We then proceeded with the journey up to a circle or roundabout, that had the well known, the well received and the countywide celebrated Botswana 50 blue, black and white mounted sign. Just before the circle was a clearly visible white letters of, A10 Jwaneng Windhoek, on a green signpost.
For a second I was reminded of Botswana’s gem-quality diamonds. I was reminded of the nearby Jwaneng Diamond Mine. And some of my uncles who had worked there. I was also reminded of my cousins who currently work there. I was reminded of the 2013 inspirational relocation of De Beers sales function from upmarket London to dusty Gaborone. Of course, I remembered that I was long told that Windhoek was German. Yes, I was reminded of the Herero women with their bright Victorian style dresses and huge hats as well as the Nama people of Namibia that the German immigrants terrorised in their own land. Of course, I was also reminded of the great Nama people of Lokgwabe and how they actually ended up in Botswana. I was reminded of the plunder of colonialism and imperialism and how it have shaped and continues to shape society. And I half-smiled when I was reminded of the 30-minute not so polite private interrogation I faced at the Frankfurt International Airport sometime in 2012 when I was in transit to Prague, Czech Republic.

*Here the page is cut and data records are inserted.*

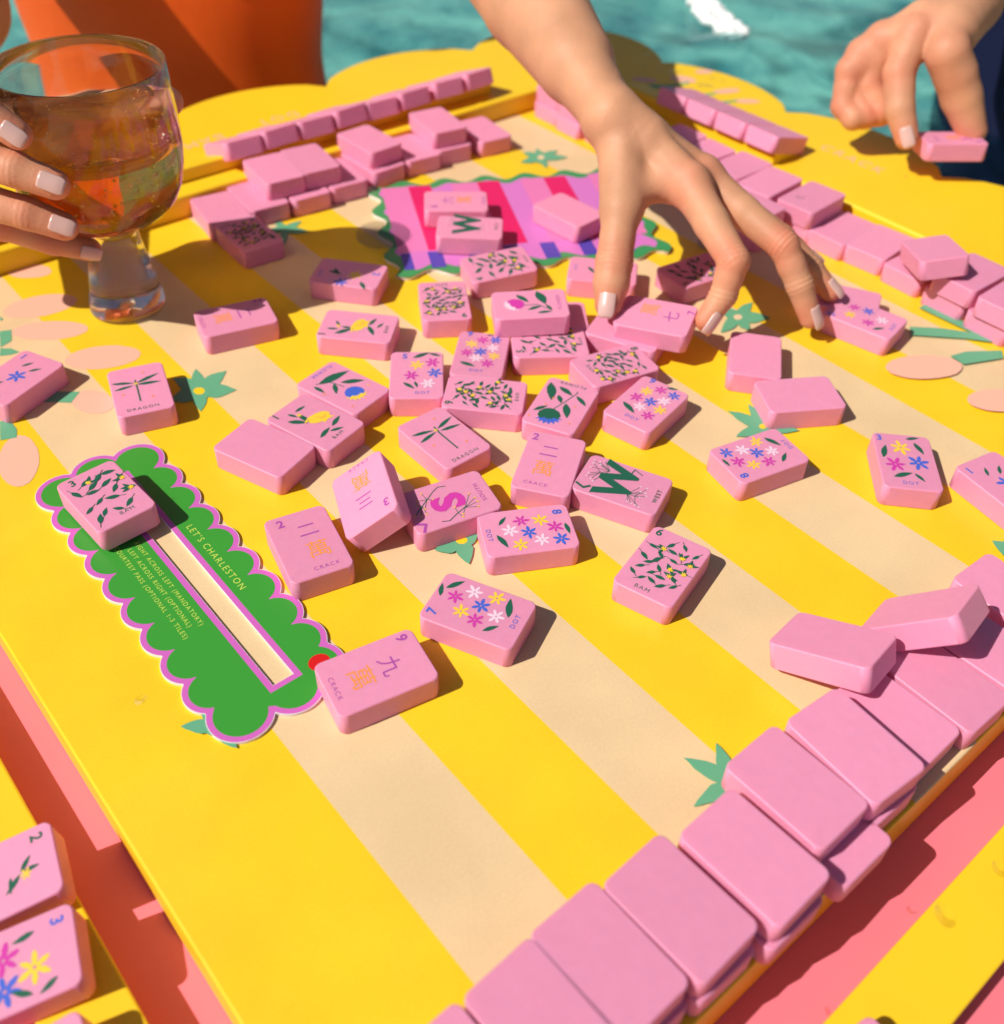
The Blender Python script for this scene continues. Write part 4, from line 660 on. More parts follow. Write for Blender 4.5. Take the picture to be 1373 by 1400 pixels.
for p in out:
    if not dd or math.hypot(p[0]-dd[-1][0], p[1]-dd[-1][1]) > .02: dd.append(p)
prism('scalloped_frame', dd, -1.3, .35, 'yellow', table, .05, 3)
pr = {}
def decals(name, lst, z):
    for n, (col, pts) in enumerate(lst):
        p = Print2D(z+.0015+.0004*n); p.poly(pts, col); p.build(name, table)
decals('printed_flower', DATA['pr'], 0)
decals('printed_palm', DATA['fr'], .35)
for t, x, y, h, r in (('BAM', 7.2, 16.15, .24, math.pi+.03), ('DOT', 8.72, 16.25, .24, math.pi-.03), ('CRACK', 15.84, 8.95, .24, -math.pi/2)):
    p = Print2D(.352); p.text(t, x, y, h, 'pink', 0, r); p.build('printed_word', table)

# tile racks : bars the players lean their tiles on
def rack(name, prof, span, axis, label, ends=(0, 0)):
    """prof: (d, z) cross-section, swept along the other axis"""
    n = len(prof); v = []
    for s in span: v += [((d, s, z) if axis == 'x' else (s, d, z)) for d, z in prof]
    f = [tuple(range(n)), tuple(reversed(range(n, 2*n)))] + [(i, i+n, (i+1) % n+n, (i+1) % n) for i in range(n)]
    o = mobj(name, v, f, M['yellow']); bm = bmesh.new(); bm.from_mesh(o.data); bmesh.ops.recalc_face_normals(bm, faces=bm.faces)
    bmesh.ops.bevel(bm, geom=bm.edges[:], offset=.02*U, segments=2, affect='EDGES', profile=.5); bm.to_mesh(o.data); bm.free()
    tag(o, label, 'rack', 'yellow tile racks round the board'); return o
rack('tile_rack', [(14.93, .351), (14.93, .56), (15.0, .58), (15.5, .40), (15.52, .351)], (1.2, 12.6), 'y', 'yellow rack bar behind the far left wall of tiles')
rack('tile_rack', [(14.46, .351), (14.46, .57), (14.55, .60), (15.22, .42), (15.26, .351)], (9.62, 13.4), 'x', 'yellow rack bar on the right holding four leaning tiles')
rack('tile_rack', [(0, -.699), (0, -.35), (-.66, -.35), (-.66, -.699)], (3.0, 13.6), 'x', 'yellow rack bar at the lower left under two flower tiles')
rack('tile_rack', [(.50, -.699), (.50, -.35), (-.15, -.35), (-.15, -.699)], (1.2, 13.6), 'y', 'yellow rack bar at the lower right with a water drop on it')
GK = 'tiles leaning on the racks'
ths = math.radians(21)
def leanL(a, lab, rz=0, dz=0):   # lies across the far bar, high end towards the board (end bottom at b=14.72, z=.55)
    c = Vector((a, 14.72, .575+dz)); R = Euler((-ths, 0, rz)).to_matrix()
    # tile y axis points away from the board and down
    cen = c + R @ Vector((0, .5, TT/2))
    return tile([*cen, -ths, 0, rz], lab, GK)
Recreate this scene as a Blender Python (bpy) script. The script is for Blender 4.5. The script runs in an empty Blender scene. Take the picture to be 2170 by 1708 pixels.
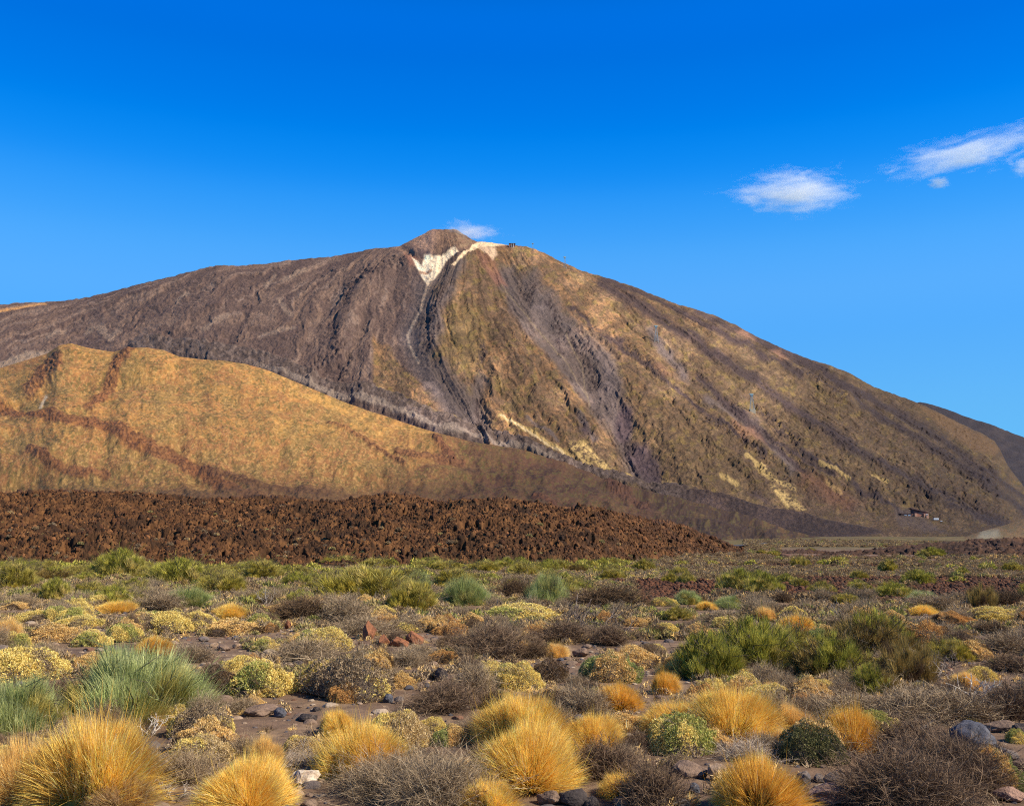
import bpy, math, time
import numpy as np
T0 = time.time()
# ---------------------------------------------------------------- camera, sky, sun
scene = bpy.context.scene
FX = 2080.0                                   # focal length in units of a 2170-wide picture
PITCH = math.atan(306 / FX)
EYE = 2.4
cam_d = bpy.data.cameras.new('camera')
cam = bpy.data.objects.new('camera', cam_d)
scene.collection.objects.link(cam)
cam.location = (0, 0, EYE)
cam.rotation_euler = (math.pi / 2 + PITCH, 0, 0)
cam_d.sensor_width = 36.0
cam_d.lens = 36.0 * FX / 2170.0
cam_d.clip_start = 0.1
cam_d.clip_end = 60000
scene.camera = cam

SUN_EL, SUN_AZ = math.radians(41), math.radians(108)    # azimuth clockwise from +Y
sun_dir = np.array([math.sin(SUN_AZ) * math.cos(SUN_EL), math.cos(SUN_AZ) * math.cos(SUN_EL), math.sin(SUN_EL)])
sd = bpy.data.lights.new('sun', 'SUN')
sd.energy = 5.0
sd.angle = math.radians(0.53)
sd.color = (1.0, 0.90, 0.73)
sun = bpy.data.objects.new('sun', sd)
scene.collection.objects.link(sun)
from mathutils import Vector
sun.rotation_euler = Vector(tuple(sun_dir)).to_track_quat('Z', 'Y').to_euler()

w = bpy.data.worlds.new('World')
scene.world = w
w.use_nodes = True
nt = w.node_tree
nt.nodes.clear()
sky = nt.nodes.new('ShaderNodeTexSky')
sky.sky_type = 'NISHITA'
sky.sun_disc = False
sky.sun_elevation = SUN_EL
sky.sun_rotation = SUN_AZ
sky.altitude = 2100
sky.air_density = 1.0
sky.dust_density = 0.15
sky.ozone_density = 4.0
gm = nt.nodes.new('ShaderNodeMix'); gm.data_type = 'RGBA'; gm.blend_type = 'MULTIPLY'
gm.inputs[0].default_value = 1.0
gm.inputs[7].default_value = (0.0, 0.20, 0.35, 1)
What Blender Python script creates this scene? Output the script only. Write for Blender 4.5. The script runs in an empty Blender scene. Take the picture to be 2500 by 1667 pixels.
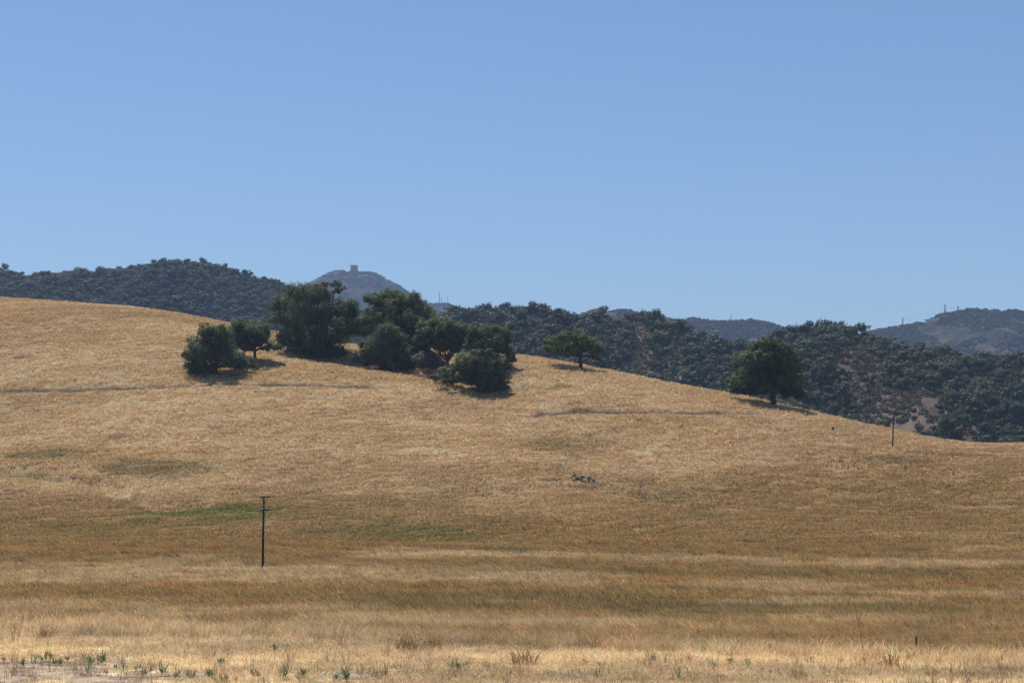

I wondered what exactly am I doing to “empower” my unborn child? Perhaps simply documenting this soothing journey of tranquil beauty is one of the limitless ways. This is for you daughter!
After the BOT50 circle I saw a group of young people who appeared to be changing one of the wheels of the 2 cars parked just off the road. One of the white cars appeared to be a Mercedes Benz.
At 13:33, we made a right turn into my natal village of Kanye: the final destination.
At about 13:38, the driver switched off the ignition at the Kanye Bus Rank, located just in front of Mongala Mall.
“We are leaving at 14:45” said the grinning Driver, and just after looking at his watch, the yawning Conductor continued recounting a bundle of notes he was holding.
The total cost of the journey was 24 Pula. P21 for the bus fare, P3 for the “temperature control” deep-pink Cool Time.